A second attempt to build a bottling plant in Hilo has been abandoned after community opposition.
The 1893 Beverage and Kanaka Cafe was a proposed facility that would extract and bottle water from an aquifer beneath Hilo, the second such project in five years planned for the same site.
A draft environmental assessment for the project, published in April, proposed it would include a facility to bottle and sell throughout the state up to 200,000 gallons of artesian water per day, as well as an on-site cafe, located on a 2.5-acre parcel on Piilani Street behind the Manono Mini Mart.
But partners for the project announced Monday it has been dissolved after public backlash and a failure to receive support from key Hawaii County Council members.
“The 1893 Beverage Company manufacturing project has been dissolved due to the lack of support from the County Council,” according to a statement by Jeni Waipa, wife of DuWayne Waipa, president of Hawaiian Kingdom Brands, the business entity behind the proposed facility.
Jeni Waipa told the Tribune-Herald on Monday that Hawaiian Kingdom Brands retains control of the property — which according to real property tax records was purchased in 2021 by Arizona-based company Talon 1 Properties LLC, a partner of the Waipas, for $1 million — and is “going back to the drawing board” to determine what to do with the site.
“We’re not going to do a bottling plant, though,” Waipa said.
Waipa said she had received more than 500 letters of support from members of the community, and suggested that much of the public animosity toward the project had been “inherited” from Piilani Partners LLC, which had proposed in 2018 a very similar project, albeit without the cafe.
While that project was spearheaded by people from out of state, Waipa said, the 1893 Beverage Company was to be Hawaiian-owned and operated, and could have generated 50 or more local jobs.
But Waipa said that without the support of Hilo Councilwomen Jenn Kagiwada and Sue Lee Loy, she had been advised that the project had little chance of being approved.
In her statement, Waipa wrote that the councilwomen “expressed their personal opposition to this project mainly because of its usage purpose.”
Lee Loy on Monday said she met with the Waipas in May and though she didn’t explicitly oppose the project at that time, she said the Waipas were unable to provide answers to “really fundamental questions” about their plans.
“I asked about what kind of community outreach they had done, I asked if they had reached out to the state Commission on Water Resource Management,” Lee Loy said. “And they just didn’t have answers.”

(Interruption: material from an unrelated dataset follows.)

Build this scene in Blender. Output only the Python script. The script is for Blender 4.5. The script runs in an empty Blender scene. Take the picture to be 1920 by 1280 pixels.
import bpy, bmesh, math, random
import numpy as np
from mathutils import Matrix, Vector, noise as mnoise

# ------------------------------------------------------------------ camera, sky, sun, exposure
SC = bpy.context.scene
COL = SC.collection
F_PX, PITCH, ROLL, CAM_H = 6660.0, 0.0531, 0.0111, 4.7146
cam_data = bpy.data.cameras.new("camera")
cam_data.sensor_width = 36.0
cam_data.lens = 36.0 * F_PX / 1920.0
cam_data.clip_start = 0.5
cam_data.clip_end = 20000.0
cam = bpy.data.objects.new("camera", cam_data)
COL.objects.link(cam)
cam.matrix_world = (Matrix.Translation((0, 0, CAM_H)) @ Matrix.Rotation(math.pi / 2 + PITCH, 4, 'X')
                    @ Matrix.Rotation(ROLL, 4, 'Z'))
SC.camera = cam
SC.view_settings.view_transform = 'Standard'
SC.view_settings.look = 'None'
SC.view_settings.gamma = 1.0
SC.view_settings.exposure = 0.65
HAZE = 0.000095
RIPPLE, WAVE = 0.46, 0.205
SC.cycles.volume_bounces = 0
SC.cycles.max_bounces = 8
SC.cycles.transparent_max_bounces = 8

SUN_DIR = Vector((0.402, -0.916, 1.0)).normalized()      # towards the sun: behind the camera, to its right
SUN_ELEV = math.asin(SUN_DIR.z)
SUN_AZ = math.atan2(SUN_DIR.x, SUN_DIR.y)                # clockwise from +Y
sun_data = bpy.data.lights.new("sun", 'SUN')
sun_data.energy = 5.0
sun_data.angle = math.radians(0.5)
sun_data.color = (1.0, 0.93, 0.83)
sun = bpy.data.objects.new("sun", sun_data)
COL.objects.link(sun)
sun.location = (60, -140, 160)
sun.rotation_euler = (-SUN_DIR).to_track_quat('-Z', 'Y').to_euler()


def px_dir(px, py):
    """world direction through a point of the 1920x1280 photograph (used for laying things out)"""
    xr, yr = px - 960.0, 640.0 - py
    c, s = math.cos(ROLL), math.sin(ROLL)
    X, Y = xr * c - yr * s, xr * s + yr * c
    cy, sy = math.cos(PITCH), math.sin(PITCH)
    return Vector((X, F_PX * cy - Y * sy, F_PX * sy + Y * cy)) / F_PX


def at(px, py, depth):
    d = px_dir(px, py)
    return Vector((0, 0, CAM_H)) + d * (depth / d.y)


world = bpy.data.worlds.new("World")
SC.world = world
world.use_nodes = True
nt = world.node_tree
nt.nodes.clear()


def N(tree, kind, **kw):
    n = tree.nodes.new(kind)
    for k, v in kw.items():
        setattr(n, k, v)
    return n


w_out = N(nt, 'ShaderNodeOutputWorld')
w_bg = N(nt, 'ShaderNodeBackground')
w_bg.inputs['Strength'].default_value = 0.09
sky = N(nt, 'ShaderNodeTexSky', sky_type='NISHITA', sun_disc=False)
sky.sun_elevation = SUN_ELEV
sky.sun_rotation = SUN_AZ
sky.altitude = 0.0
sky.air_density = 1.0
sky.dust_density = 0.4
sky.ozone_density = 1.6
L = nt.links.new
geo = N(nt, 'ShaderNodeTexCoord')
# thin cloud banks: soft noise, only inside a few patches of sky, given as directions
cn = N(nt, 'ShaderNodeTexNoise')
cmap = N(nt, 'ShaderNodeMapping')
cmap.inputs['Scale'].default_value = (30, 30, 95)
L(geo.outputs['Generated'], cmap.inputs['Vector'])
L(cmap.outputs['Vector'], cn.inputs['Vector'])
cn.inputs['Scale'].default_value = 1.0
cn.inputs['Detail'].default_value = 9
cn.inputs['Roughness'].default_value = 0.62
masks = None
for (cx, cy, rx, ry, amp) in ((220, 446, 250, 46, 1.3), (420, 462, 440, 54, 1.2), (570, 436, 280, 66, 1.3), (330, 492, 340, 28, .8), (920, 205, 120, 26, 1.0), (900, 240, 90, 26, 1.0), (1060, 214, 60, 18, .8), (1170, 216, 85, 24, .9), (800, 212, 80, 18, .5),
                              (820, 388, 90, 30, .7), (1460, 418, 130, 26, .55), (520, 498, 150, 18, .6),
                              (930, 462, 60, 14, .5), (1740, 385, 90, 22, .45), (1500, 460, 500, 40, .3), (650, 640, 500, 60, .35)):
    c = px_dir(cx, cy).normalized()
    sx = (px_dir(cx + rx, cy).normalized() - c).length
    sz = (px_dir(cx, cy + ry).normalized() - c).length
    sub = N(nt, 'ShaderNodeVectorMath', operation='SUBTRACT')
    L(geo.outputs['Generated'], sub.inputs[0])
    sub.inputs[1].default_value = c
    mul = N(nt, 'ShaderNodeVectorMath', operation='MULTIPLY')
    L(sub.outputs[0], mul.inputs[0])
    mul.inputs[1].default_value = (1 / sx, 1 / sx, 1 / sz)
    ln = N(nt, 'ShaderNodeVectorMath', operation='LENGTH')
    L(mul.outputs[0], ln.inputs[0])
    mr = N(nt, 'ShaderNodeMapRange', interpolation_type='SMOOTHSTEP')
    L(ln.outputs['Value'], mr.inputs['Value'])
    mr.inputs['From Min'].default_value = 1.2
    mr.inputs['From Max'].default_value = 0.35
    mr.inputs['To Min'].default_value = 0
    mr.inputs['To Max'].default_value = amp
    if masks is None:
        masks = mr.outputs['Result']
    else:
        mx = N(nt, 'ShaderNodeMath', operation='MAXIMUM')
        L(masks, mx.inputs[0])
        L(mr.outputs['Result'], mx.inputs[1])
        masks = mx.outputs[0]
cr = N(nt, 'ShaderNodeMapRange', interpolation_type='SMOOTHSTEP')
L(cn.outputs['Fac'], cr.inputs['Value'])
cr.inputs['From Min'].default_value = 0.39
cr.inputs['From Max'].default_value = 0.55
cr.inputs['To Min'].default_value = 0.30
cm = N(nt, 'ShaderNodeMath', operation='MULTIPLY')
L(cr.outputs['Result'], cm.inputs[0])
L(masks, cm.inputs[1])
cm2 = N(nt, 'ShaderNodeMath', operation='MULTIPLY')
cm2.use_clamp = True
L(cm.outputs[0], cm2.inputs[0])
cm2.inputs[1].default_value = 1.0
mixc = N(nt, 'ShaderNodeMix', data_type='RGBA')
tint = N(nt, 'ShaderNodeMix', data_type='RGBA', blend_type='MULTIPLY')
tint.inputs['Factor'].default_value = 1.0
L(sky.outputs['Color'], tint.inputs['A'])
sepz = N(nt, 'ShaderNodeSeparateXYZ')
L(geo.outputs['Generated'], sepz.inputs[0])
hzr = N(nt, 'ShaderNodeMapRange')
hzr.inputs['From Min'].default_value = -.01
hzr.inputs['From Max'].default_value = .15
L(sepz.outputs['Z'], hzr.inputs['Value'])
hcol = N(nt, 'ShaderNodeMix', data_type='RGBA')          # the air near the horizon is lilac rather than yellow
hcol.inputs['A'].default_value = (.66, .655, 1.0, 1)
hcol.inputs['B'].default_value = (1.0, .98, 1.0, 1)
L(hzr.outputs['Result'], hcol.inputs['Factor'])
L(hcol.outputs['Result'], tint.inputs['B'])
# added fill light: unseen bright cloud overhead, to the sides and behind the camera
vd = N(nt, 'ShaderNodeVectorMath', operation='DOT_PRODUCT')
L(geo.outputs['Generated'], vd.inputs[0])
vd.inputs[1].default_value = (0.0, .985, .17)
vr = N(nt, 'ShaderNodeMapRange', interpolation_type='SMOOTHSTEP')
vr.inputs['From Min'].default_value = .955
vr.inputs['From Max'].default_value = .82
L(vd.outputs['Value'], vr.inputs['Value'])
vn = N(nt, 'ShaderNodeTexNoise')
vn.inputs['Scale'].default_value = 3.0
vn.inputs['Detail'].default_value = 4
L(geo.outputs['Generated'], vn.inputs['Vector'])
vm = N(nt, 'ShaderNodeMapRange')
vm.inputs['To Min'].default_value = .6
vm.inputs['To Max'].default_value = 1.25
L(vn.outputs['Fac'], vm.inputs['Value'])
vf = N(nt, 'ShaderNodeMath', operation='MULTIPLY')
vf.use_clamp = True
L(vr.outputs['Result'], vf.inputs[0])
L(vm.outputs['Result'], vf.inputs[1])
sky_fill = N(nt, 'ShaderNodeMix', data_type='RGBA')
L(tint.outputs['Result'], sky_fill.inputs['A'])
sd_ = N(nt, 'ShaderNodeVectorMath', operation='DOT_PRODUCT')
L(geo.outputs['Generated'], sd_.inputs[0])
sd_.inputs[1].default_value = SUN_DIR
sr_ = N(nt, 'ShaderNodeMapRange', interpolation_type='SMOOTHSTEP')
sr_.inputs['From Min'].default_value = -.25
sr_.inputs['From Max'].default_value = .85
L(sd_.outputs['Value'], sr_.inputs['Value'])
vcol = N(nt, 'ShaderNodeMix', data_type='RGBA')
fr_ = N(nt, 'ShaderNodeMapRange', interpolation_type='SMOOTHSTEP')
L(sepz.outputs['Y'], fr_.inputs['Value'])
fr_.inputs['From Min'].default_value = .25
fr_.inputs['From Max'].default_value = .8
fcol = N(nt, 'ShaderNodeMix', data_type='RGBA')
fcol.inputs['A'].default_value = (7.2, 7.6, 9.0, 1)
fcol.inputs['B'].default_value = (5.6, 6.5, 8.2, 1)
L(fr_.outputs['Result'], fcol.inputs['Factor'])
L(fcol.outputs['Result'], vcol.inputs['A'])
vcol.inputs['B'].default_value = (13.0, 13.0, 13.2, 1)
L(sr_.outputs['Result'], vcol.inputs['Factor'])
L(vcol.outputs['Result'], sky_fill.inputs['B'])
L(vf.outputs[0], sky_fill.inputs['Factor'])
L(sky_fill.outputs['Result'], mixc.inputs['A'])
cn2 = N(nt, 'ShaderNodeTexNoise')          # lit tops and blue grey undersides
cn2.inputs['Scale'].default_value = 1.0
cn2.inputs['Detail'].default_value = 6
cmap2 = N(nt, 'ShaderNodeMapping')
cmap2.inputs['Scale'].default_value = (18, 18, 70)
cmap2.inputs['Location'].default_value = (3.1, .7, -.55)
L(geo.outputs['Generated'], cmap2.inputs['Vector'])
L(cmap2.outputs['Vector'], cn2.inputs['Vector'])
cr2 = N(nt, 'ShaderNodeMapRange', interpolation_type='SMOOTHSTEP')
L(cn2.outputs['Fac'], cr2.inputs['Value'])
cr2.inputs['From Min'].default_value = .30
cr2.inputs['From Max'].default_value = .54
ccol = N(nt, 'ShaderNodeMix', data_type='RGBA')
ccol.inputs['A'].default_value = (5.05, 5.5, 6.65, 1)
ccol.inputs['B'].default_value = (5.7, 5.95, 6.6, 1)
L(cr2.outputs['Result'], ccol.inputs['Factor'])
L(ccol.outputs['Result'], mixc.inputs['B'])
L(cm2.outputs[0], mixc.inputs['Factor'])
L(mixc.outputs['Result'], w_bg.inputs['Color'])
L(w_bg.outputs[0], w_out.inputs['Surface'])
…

Meanwhile, Lee Loy said that the announcement of the project led to dozens of emails from her constituents, mostly in opposition.
The Piilani Partners proposed project also incurred substantial and lengthy opposition from residents concerned about the use of an untouched aquifer for commercial gain, the potential for contamination, the generation of plastic waste, and the expected increase in local noise caused by a bottling plant next to the Wailoa River State Recreation Area.
Most of these concerns also were expressed in public responses to the Waipas’ proposal.